## Set exercise
Among the entries below, which lines run from the line with "Recreate this scene" through the line with "return P(px, py, (z-H)*F/(HOR-py))"? Retype those, both ends included, exactly and without pictures.

## Stored rows
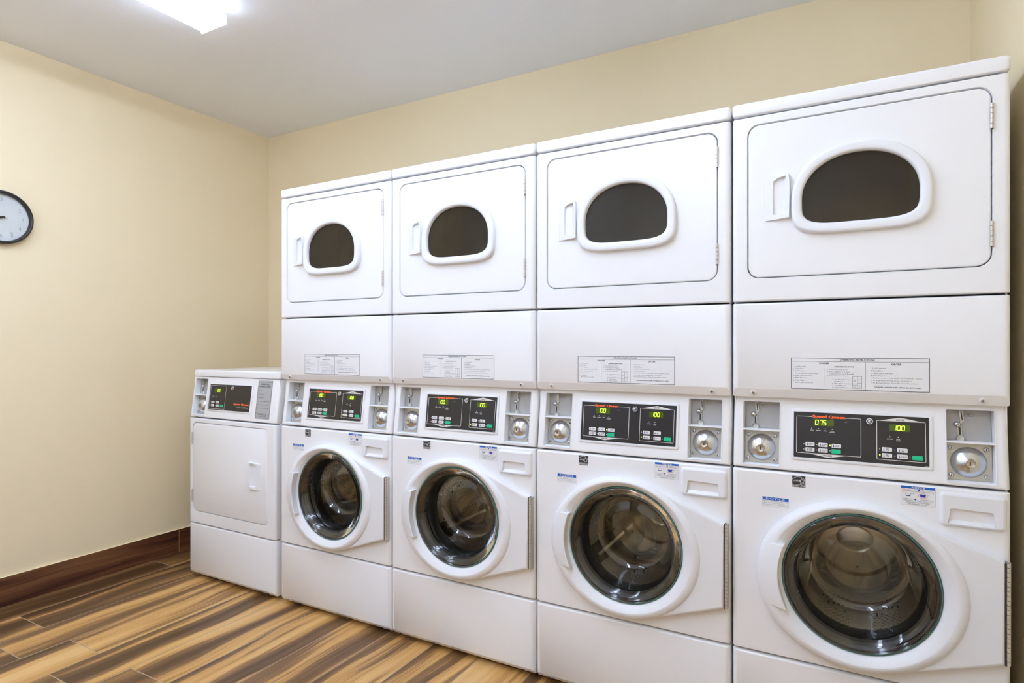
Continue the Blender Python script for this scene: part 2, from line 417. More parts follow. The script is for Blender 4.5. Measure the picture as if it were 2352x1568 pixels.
def washer_display_mb(txt, x0):
    b=MB(); b.box(.2305,.2835,-.0022,-.0010,1.0040,1.0240,'led_win')
    slot_digits(b, txt, x0, 1.0070, .0072, .0135, -.0026, 'led'); b.xf(tilt); return b
def dryer_display_mb(txt, x0, dx=0):
    b=MB(); b.box(.422+dx,.470+dx,-.0022,-.0010,1.0005,1.0195,'led_win')
    slot_digits(b, txt, x0, 1.0035, .0070, .0130, -.0026, 'led'); b.xf(tilt); return b

def button_mb(x0,x1,z0,z1,lines,m='button'):
    b=MB(); b.loft([rr(x0,x1,z0,z1,.002,-.0012,3),rr(x0,x1,z0,z1,.002,-.0022,3),rr(x0+.0004,x1-.0004,z0+.0004,z1-.0004,.0018,-.0026,3)],m,False,True)
    if m=='button':
        h=.0022; n=len(lines); zc=(z0+z1)/2; tot=n*h+(n-1)*.0009
        for i,t in enumerate(lines): b.text(t,x0+.0095,zc+tot/2-h-i*(h+.0009),h,-.0029,'ink',w=min(.0135,.0021*len(t)),bold=.02)
        b.line(x0+.005,z0+.0025,x0+.005,z1-.0025,.0016,-.0029,'ink'); b.flat([(x0+.0036,z0+.002),(x0+.0064,z0+.002),(x0+.0064,z0+.0042),(x0+.0036,z0+.0042)],-.0029,'ink')
    b.xf(tilt); return b
def lock_mb(cx,cz,r=.0095):
    b=MB(); b.revolve(cx,cz,[(r,-.001),(r,-.006),(r*.9,-.0075),(r*.62,-.0075),(r*.58,-.005)],'chrome',28)
    b.revolve(cx,cz,[(r*.58,-.005),(r*.50,-.003)],'ink',28,False); b.revolve(cx,cz,[(r*.46,-.003),(r*.44,-.0085),(r*.1,-.009)],'chrome',28,True)
    b.box(cx+.0008,cx+r*.5,-.0098,-.008,cz-.001,cz+.001,'ink'); b.xf(tilt); return b
def lightdot(b,x,z,m='ink_white',r=.0013,y=-.0017):
    b.flat([(x+r*cos(2*pi*k/10),z+r*sin(2*pi*k/10)) for k in range(10)],y,m)

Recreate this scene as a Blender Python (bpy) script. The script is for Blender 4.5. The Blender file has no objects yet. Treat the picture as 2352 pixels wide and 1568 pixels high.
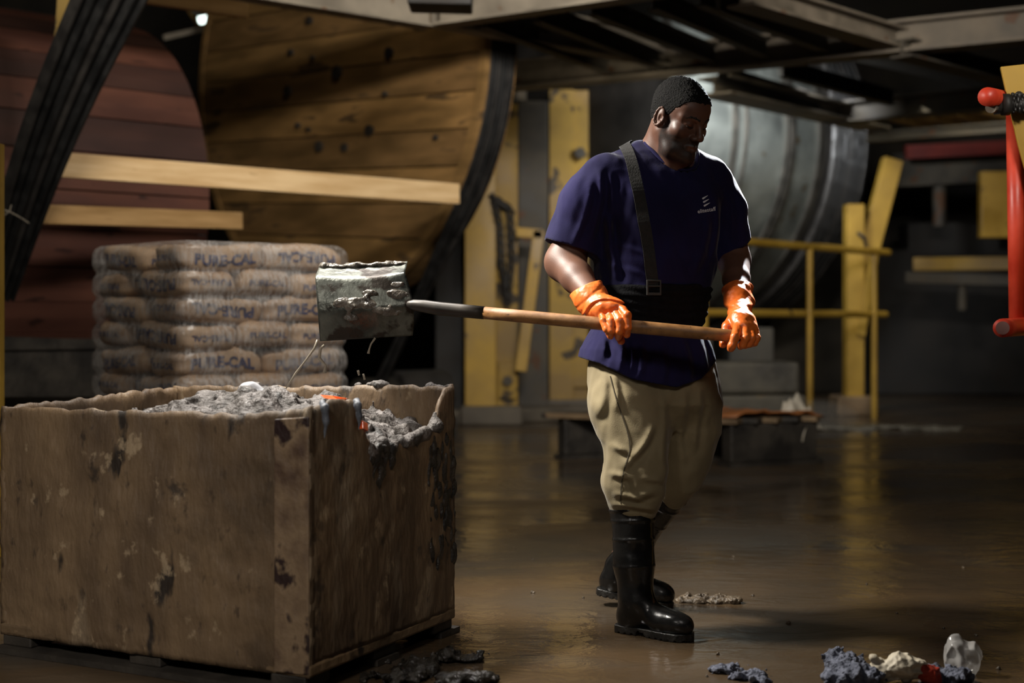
import bpy, bmesh, math, random
import numpy as np
from mathutils import Vector, Matrix
from mathutils.bvhtree import BVHTree
C = bpy.context.scene.collection
F, HOR, H = 3267.0, 720.0, 1.06          # focal length in px (50 mm), horizon row, lens height in m

def P(px, py, Y):
    return Vector(((px-1176)/F*Y, Y, H-(py-HOR)/F*Y))
def G(px, py):
    Y = F*H/(py-HOR)
    return Vector(((px-1176)/F*Y, Y, 0.0))
def PZ(px, py, z):
    return P(px, py, (z-H)*F/(HOR-py))

# ------------------------------------------------------------------ camera, light, exposure
cd = bpy.data.cameras.new('camera'); cam = bpy.data.objects.new('camera', cd); C.objects.link(cam)
cam.location = (0, 0, H); cam.rotation_euler = (math.radians(90), 0, 0)
cd.lens = 50.0; cd.sensor_width = 36.0; cd.shift_y = -(784-HOR)/2352.0
cd.dof.use_dof = True; cd.dof.focus_distance = 4.75; cd.dof.aperture_fstop = 1.7
cd.clip_start = .05; cd.clip_end = 200
bpy.context.scene.camera = cam
vs = bpy.context.scene.view_settings
vs.view_transform = 'Standard'; vs.look = 'None'; vs.gamma = 1; vs.use_curve_mapping = False
vs.exposure = -0.2
w = bpy.data.worlds.new('world'); bpy.context.scene.world = w; w.use_nodes = True
w.node_tree.nodes['Background'].inputs[0].default_value = (.80, .86, 1, 1)
w.node_tree.nodes['Background'].inputs[1].default_value = .012

def area(name, loc, target, sx, sy, power, col=(1, 1, 1), spread=180):
    l = bpy.data.lights.new(name, 'AREA'); l.shape = 'RECTANGLE'; l.size = sx; l.size_y = sy
    l.energy = power; l.color = col; l.spread = math.radians(spread)
    o = bpy.data.objects.new(name, l); C.objects.link(o); o.location = loc
    o.rotation_euler = (Vector(target)-Vector(loc)).to_track_quat('-Z', 'Y').to_euler()
    return o
area('key_lamp', (-1.5, 4.85, 2.8), (.2, 4.75, 1.0), .5, .25, 56, (1, .95, .86), 90)
area('crate_lamp', (-.75, 5.6, 3.1), (-.8, 4.8, .6), .9, .3, 26, (1, .95, .9), 90)
area('fill_lamp', (.9, 1.2, 2.9), (.5, 4.8, 1.1), .8, .4, 1.6, (1, .92, .84), 50)
area('rim_lamp', (1.65, 7.8, 3.2), (.88, 4.95, 1.52), .25, .3, 30, (.93, .97, 1), 15)
area('drum_lamp', (-.9, 8.3, 5.4), (-1.6, 11.4, 2.4), 1.6, .4, 10, (1, .88, .68), 120)
area('board_lamp', (-1.9, 5.6, 3.3), (-1.7, 9.0, 1.8), .8, .3, 15, (1, .93, .82), 90)  # added area light without a fixture, lifts the pine boards
area('sack_lamp', (-.3, 5.6, 3.0), (-1.3, 7.1, 1.1), .5, .2, 9, (1, .95, .88), 80)
area('bay_lamp', (1.2, 11.0, 2.75), (1.1, 13.6, 1.2), 1.2, .3, 9, (1, .9, .7), 140)
area('metal_lamp', (2.25, 13.0, 3.35), (2.35, 14.8, 2.8), 1.0, .3, 95, (.95, .98, 1), 125)
area('far_lamp', (4.6, 13.4, 3.0), (4.2, 15.6, .4), 1.6, .4, 10, (1, .93, .75), 130)
area('gate_fill', (1.7, 3.0, 3.0), (2.0, 5.4, 1.9), .4, .3, 5, (1, .93, .82), 50)  # added light, no fixture, brightens the yellow bracket and red pipe
area('platform_lamp', (2.4, 5.4, 3.25), (2.2, 10.8, 3.15), 1.2, .3, 28, (1, .94, .86), 70)  # added unseen light that brings up the long flanged beam
area('beam_lamp', (.6, 4.6, 3.5), (.0, 9.8, 3.1), 1.0, .3, 75, (1, .94, .86), 90)  # added unseen light to brighten the pale overhead beams
area('front_lamp', (-1.6, .4, 3.0), (-1.35, 4.3, .3), 1.0, .4, 8.5, (1, .93, .85), 46)

# ------------------------------------------------------------------ materials
def srgb(c):
    return tuple(((v/255)/12.92 if v/255 <= .04045 else ((v/255+.055)/1.055)**2.4) for v in c)+(1,)
def mat(name, c1, c2=None, scale=6, rough=.6, rough2=None, metal=0, bump=0, bscale=40, stretch=(1, 1, 1),
        spots=None, sscale=9, sthr=.62, coat=0, lo=.35, hi=.65, detail=6, spec=.5, sheen=0, attr=None):
    m = bpy.data.materials.new(name); m.use_nodes = True; n = m.node_tree.nodes; L = m.node_tree.links
    b = n['Principled BSDF']
    tc = n.new('ShaderNodeTexCoord'); mp = n.new('ShaderNodeMapping'); mp.inputs['Scale'].default_value = stretch
    L.new(tc.outputs['Object'], mp.inputs[0])
    c2 = c2 or c1
    nz = n.new('ShaderNodeTexNoise'); nz.inputs['Scale'].default_value = scale; nz.inputs['Detail'].default_value = detail
    L.new(mp.outputs[0], nz.inputs['Vector'])
    r = n.new('ShaderNodeValToRGB'); r.color_ramp.elements[0].position = lo; r.color_ramp.elements[1].position = hi
    r.color_ramp.elements[0].color = srgb(c1); r.color_ramp.elements[1].color = srgb(c2)
    L.new(nz.outputs[0], r.inputs[0]); col = r.outputs[0]
    if spots:
        s = n.new('ShaderNodeTexNoise'); s.inputs['Scale'].default_value = sscale; s.inputs['Detail'].default_value = 5
        L.new(mp.outputs[0], s.inputs['Vector'])
        rr = n.new('ShaderNodeValToRGB'); rr.color_ramp.elements[0].position = sthr; rr.color_ramp.elements[1].position = sthr+.05
        L.new(s.outputs[0], rr.inputs[0])
        mx = n.new('ShaderNodeMix'); mx.data_type = 'RGBA'; L.new(rr.outputs[0], mx.inputs[0]); L.new(col, mx.inputs[6])
        mx.inputs[7].default_value = srgb(spots); col = mx.outputs[2]
    if attr:
        at = n.new('ShaderNodeAttribute'); at.attribute_name = attr[0]
        mx = n.new('ShaderNodeMix'); mx.data_type = 'RGBA'; L.new(at.outputs['Fac'], mx.inputs[0]); L.new(col, mx.inputs[6])
        mx.inputs[7].default_value = srgb(attr[1]); col = mx.outputs[2]
    L.new(col, b.inputs['Base Color'])
    b.inputs['Metallic'].default_value = metal; b.inputs['Roughness'].default_value = rough
    b.inputs['Specular IOR Level'].default_value = spec
    if rough2 is not None:
        mr = n.new('ShaderNodeMapRange'); mr.inputs[1].default_value = lo; mr.inputs[2].default_value = hi
        mr.inputs[3].default_value = rough; mr.inputs[4].default_value = rough2
        L.new(nz.outputs[0], mr.inputs[0]); L.new(mr.outputs[0], b.inputs['Roughness'])
    if coat: b.inputs['Coat Weight'].default_value = coat; b.inputs['Coat Roughness'].default_value = .12
    if sheen: b.inputs['Sheen Weight'].default_value = sheen; b.inputs['Sheen Roughness'].default_value = .4
    if bump:
        nb = n.new('ShaderNodeTexNoise'); nb.inputs['Scale'].default_value = bscale; nb.inputs['Detail'].default_value = 5
        L.new(mp.outputs[0], nb.inputs['Vector'])
        bp = n.new('ShaderNodeBump'); bp.inputs['Strength'].default_value = min(1, bump); bp.inputs['Distance'].default_value = .01*max(1, bump)
        L.new(nb.outputs[0], bp.inputs['Height']); L.new(bp.outputs[0], b.inputs['Normal'])
    return m

# ------------------------------------------------------------------ objects
def tag(o, label=None, cat=None, group=None, kind=None):
    if label: o['label'] = label
    if cat: o['category'] = cat
    if group: o['group'] = group
    if kind: o['kind'] = kind
    return o
def thing(name, label, cat, loc=(0, 0, 0), rz=0, group=None):
    o = bpy.data.objects.new(name, None); C.objects.link(o); o.location = loc; o.rotation_euler = (0, 0, rz)
    o.empty_display_size = .1
    return tag(o, label, cat, group)
def link(name, me, m, parent=None, world=True):
    if m and not me.materials: me.materials.append(m)
    o = bpy.data.objects.new(name, me); C.objects.link(o)
    if parent:
        o.parent = parent
        if world:
            q = parent; M = Matrix.Identity(4)
            while q:
                M = Matrix.Translation(q.location) @ q.rotation_euler.to_matrix().to_4x4() @ M if q.type == 'EMPTY' else M
                q = q.parent
            if parent.type == 'EMPTY': o.matrix_parent_inverse = M.inverted()
    return o
class MB:
    """collects shapes into one mesh"""
    def __init__(s): s.b = bmesh.new()
    def hull(s, pts, faces):
        v = [s.b.verts.new(p) for p in pts]
        for f in faces: s.b.faces.new([v[i] for i in f])
    def bar(s, a, b, w, h, up=(0, 0, 1)):
        a, b = Vector(a), Vector(b); d = (b-a).normalized(); up = Vector(up)
        x = d.cross(up).normalized(); y = x.cross(d).normalized()
        p = []
        for q in (a, b):
            for i, j in ((-1, -1), (1, -1), (1, 1), (-1, 1)): p.append(q+x*(i*w/2)+y*(j*h/2))
        s.hull(p, [(0, 1, 2, 3), (7, 6, 5, 4), (0, 4, 5, 1), (1, 5, 6, 2), (2, 6, 7, 3), (3, 7, 4, 0)]); return s
    def ibeam(s, a, b, w, h, t=.02, up=(0, 0, 1)):
        up = Vector(up).normalized(); o = up*(h/2-t/2)
        s.bar(Vector(a)+o, Vector(b)+o, w, t, up); s.bar(Vector(a)-o, Vector(b)-o, w, t, up)
        s.bar(a, b, t*.8, h-2*t, up); return s
    def box(s, c, sz, rz=0):
        c = Vector(c); d = Vector((math.cos(rz), math.sin(rz), 0))*sz[0]/2
        return s.bar(c-d, c+d, sz[1], sz[2])
    def tube(s, pts, r, n=12, caps=True):
        pts = [Vector(p) for p in pts]; rs = r if isinstance(r, (list, tuple)) else [r]*len(pts)
        prev = None; rings = []; ref = None
        for i, p in enumerate(pts):
            t = (pts[min(i+1, len(pts)-1)]-pts[max(i-1, 0)]).normalized()
            if ref is None:
                ref = t.cross(Vector((0, 0, 1)));
                if ref.length < .1: ref = t.cross(Vector((1, 0, 0)))
                ref.normalize()
            ref = (ref-t*ref.dot(t)).normalized(); o2 = t.cross(ref)
            rings.append([s.b.verts.new(p+(ref*math.cos(2*math.pi*k/n)+o2*math.sin(2*math.pi*k/n))*rs[i]) for k in range(n)])
        for A, B in zip(rings, rings[1:]):
            for k in range(n): s.b.faces.new((A[k], A[(k+1) % n], B[(k+1) % n], B[k]))
        if caps: s.b.faces.new(rings[0][::-1]); s.b.faces.new(rings[-1])
        return s
    def ribbon(s, pts, nrm, w, t):
        """flat strap along pts with surface normals nrm"""
        pts = [Vector(p) for p in pts]; R = []
        for i, p in enumerate(pts):
            d = (pts[min(i+1, len(pts)-1)]-pts[max(i-1, 0)]).normalized(); n = Vector(nrm[i]).normalized()
            x = d.cross(n).normalized()
            R.append([s.b.verts.new(p+x*(a*w/2)+n*(c*t)) for a, c in ((-1, 0), (1, 0), (1, 1), (-1, 1))])
        for A, B in zip(R, R[1:]):
            for k in range(4): s.b.faces.new((A[k], A[(k+1) % 4], B[(k+1) % 4], B[k]))
        s.b.faces.new(R[0][::-1]); s.b.faces.new(R[-1]); return s
    def done(s, name, m, parent=None, smooth=False, bevel=0, world=True):
        bmesh.ops.recalc_face_normals(s.b, faces=s.b.faces)
        if bevel:
            bmesh.ops.bevel(s.b, geom=list(s.b.edges), offset=bevel, segments=2, affect='EDGES', profile=.5)
        me = bpy.data.meshes.new(name); s.b.to_mesh(me); s.b.free()
        if smooth: me.polygons.foreach_set('use_smooth', [True]*len(me.polygons))
        return link(name, me, m, parent, world)
def one(o, *a, **k): return tag(o, *a, **k)

def mesh_np(name, V, Fq, smooth=True):
    me = bpy.data.meshes.new(name); V = np.asarray(V, np.float32); Fq = np.asarray(Fq, np.int32)
    me.vertices.add(len(V)); me.vertices.foreach_set('co', V.ravel())
    k = Fq.shape[1]; me.loops.add(Fq.size); me.loops.foreach_set('vertex_index', Fq.ravel())
    me.polygons.add(len(Fq)); me.polygons.foreach_set('loop_start', np.arange(0, Fq.size, k, dtype=np.int32))
    me.polygons.foreach_set('use_smooth', np.full(len(Fq), smooth)); me.update(calc_edges=True); me.validate()
    return me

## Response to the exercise
Recreate this scene as a Blender Python (bpy) script. The script is for Blender 4.5. The Blender file has no objects yet. Treat the picture as 2352 pixels wide and 1568 pixels high.
import bpy, bmesh, math, random
import numpy as np
from mathutils import Vector, Matrix
from mathutils.bvhtree import BVHTree
C = bpy.context.scene.collection
F, HOR, H = 3267.0, 720.0, 1.06          # focal length in px (50 mm), horizon row, lens height in m

def P(px, py, Y):
    return Vector(((px-1176)/F*Y, Y, H-(py-HOR)/F*Y))
def G(px, py):
    Y = F*H/(py-HOR)
    return Vector(((px-1176)/F*Y, Y, 0.0))
def PZ(px, py, z):
    return P(px, py, (z-H)*F/(HOR-py))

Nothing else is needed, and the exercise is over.